The Air Line Pilots Association (ALPA) is pushing back on the US House’s newly introduced ALERT Act, saying the bill does not go far enough to prevent another midair collision like the January 2025 tragedy near Washington Reagan National Airport (DCA). 

In a statement, ALPA President Capt. Jason Ambrosi said the union supports many elements of the Airspace Location and Enhanced Risk Transparency Act of 2026, but argues the legislation “falls short” because it does not mandate ADS-B In technology with a cockpit traffic display for pilots. 

The union pointed to the National Transportation Safety Board’s final report on the DCA crash and said the board found that ADS-B In could have given the PSA Airlines Flight 5342 crew about one minute to identify the approaching helicopter, instead of 19 seconds. “One minute versus 19 seconds,” Ambrosi said. “That difference could have saved 67 lives.” 

The NTSB faulted the FAA and the pilots of the US Army Black Hawk helicopter that collided with the American Eagle-coded CRJ700 jet as it approached DCA after a flight from Wichita on the evening of January 29, 2025.

ALPA said that instead of clearly requiring ADS-B In integrated into the flight deck, the ALERT Act creates an industry-driven rulemaking process for broadly defined “collision mitigation” technology.

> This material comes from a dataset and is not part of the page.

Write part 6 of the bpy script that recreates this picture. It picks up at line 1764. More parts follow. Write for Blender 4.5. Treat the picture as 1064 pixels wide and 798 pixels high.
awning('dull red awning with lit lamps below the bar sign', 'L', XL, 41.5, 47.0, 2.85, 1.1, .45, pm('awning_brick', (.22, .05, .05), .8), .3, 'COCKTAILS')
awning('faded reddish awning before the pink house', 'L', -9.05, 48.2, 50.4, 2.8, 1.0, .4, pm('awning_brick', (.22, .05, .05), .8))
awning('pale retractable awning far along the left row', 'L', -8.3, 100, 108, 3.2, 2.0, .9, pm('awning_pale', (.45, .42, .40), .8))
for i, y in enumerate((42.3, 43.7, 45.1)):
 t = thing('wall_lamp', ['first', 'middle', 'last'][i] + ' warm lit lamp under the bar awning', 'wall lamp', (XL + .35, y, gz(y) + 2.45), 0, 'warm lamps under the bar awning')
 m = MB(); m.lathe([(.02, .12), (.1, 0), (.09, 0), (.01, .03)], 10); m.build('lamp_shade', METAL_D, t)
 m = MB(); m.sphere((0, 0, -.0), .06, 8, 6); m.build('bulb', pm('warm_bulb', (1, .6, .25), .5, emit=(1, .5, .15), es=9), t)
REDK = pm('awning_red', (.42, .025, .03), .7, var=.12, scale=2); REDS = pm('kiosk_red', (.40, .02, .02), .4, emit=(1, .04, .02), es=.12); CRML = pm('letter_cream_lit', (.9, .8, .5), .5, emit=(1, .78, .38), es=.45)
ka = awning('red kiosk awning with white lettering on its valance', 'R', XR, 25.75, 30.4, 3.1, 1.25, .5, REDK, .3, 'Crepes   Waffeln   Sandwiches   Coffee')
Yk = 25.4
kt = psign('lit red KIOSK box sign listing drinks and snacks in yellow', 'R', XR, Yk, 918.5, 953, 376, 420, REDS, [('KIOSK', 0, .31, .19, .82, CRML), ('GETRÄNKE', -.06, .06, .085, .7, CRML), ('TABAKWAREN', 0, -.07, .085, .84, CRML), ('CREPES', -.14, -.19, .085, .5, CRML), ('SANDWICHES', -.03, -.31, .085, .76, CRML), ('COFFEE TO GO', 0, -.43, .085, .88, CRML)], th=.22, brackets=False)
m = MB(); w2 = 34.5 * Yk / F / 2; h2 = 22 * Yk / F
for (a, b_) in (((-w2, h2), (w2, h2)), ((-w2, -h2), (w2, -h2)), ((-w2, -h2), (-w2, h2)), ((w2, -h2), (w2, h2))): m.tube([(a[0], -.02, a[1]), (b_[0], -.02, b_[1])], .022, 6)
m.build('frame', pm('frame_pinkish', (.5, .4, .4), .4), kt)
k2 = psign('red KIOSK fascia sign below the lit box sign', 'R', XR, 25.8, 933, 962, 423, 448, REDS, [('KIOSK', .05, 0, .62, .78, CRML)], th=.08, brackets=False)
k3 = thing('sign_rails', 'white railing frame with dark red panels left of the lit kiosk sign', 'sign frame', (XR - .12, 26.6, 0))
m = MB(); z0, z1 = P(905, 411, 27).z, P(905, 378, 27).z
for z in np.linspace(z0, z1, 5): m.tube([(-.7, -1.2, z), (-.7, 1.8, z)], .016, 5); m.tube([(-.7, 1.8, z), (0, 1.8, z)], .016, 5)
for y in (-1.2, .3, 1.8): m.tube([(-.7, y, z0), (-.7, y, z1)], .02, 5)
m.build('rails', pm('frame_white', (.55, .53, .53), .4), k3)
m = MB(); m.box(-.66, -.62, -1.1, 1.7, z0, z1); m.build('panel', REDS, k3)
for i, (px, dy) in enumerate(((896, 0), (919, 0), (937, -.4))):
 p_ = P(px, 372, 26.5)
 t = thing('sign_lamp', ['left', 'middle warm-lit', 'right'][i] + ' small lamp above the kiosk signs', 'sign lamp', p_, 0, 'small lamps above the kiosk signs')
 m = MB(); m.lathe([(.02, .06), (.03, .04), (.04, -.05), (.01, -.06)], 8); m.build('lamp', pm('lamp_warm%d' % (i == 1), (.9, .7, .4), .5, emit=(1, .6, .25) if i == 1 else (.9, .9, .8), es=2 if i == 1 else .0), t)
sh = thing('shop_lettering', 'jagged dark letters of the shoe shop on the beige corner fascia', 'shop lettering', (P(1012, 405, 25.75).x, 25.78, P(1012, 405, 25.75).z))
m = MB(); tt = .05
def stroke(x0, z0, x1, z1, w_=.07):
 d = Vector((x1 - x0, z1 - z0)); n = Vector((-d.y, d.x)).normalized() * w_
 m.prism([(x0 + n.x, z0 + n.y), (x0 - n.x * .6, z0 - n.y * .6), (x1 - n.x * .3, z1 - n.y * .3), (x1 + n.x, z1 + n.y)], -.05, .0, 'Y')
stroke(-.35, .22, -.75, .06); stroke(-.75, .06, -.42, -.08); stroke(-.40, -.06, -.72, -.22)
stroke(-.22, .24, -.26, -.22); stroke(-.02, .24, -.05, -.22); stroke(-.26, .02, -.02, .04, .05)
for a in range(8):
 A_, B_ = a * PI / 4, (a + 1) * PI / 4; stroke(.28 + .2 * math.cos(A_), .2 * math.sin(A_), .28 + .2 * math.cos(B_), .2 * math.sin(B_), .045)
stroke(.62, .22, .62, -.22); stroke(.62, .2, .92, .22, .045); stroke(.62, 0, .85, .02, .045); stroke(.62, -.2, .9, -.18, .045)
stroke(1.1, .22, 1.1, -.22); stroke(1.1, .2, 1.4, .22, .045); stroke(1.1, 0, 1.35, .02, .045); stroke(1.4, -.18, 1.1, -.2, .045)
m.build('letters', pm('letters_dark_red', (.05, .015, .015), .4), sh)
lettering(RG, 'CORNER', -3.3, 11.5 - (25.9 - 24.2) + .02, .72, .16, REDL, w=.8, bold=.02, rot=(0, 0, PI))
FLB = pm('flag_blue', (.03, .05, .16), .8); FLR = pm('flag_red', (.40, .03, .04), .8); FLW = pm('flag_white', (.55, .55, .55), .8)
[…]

ALPA argued the approach covers too few aircraft and includes an alternative compliance waiver for commercial aircraft that could hinder pilot situational awareness. 

The NTSB’s core recommendation calls for all commercial aircraft to carry ADS-B In with an integrated cockpit display of traffic information that provides alerts to pilots. ALPA faulted the ALERT Act for relying on a rulemaking process for collision mitigation systems, rather than a clear mandate for ADS-B In cockpit traffic displays across aircraft flying into dense commercial airports. 

ALPA used the statement to steer lawmakers toward a different bill. The union said the Senate’s ROTOR Act “got it right” on ADS-B In and called on the House to pass that measure without delay. Any aircraft required to broadcast ADS-B Out should also have ADS-B In integrated into the flight deck for pilot use, ALPA argued. 

The ALERT Act aims to respond to the NTSB’s findings with a wide package of changes, while the ROTOR Act targets a narrower set of technology requirements. ALPA’s critique suggests the fight may come down to whether Congress treats cockpit traffic awareness as a must-have technology, as the airline pilot union wants. 

ALPA said it plans to work with House lawmakers to refine the ALERT Act so it fully implements the NTSB’s recommendations.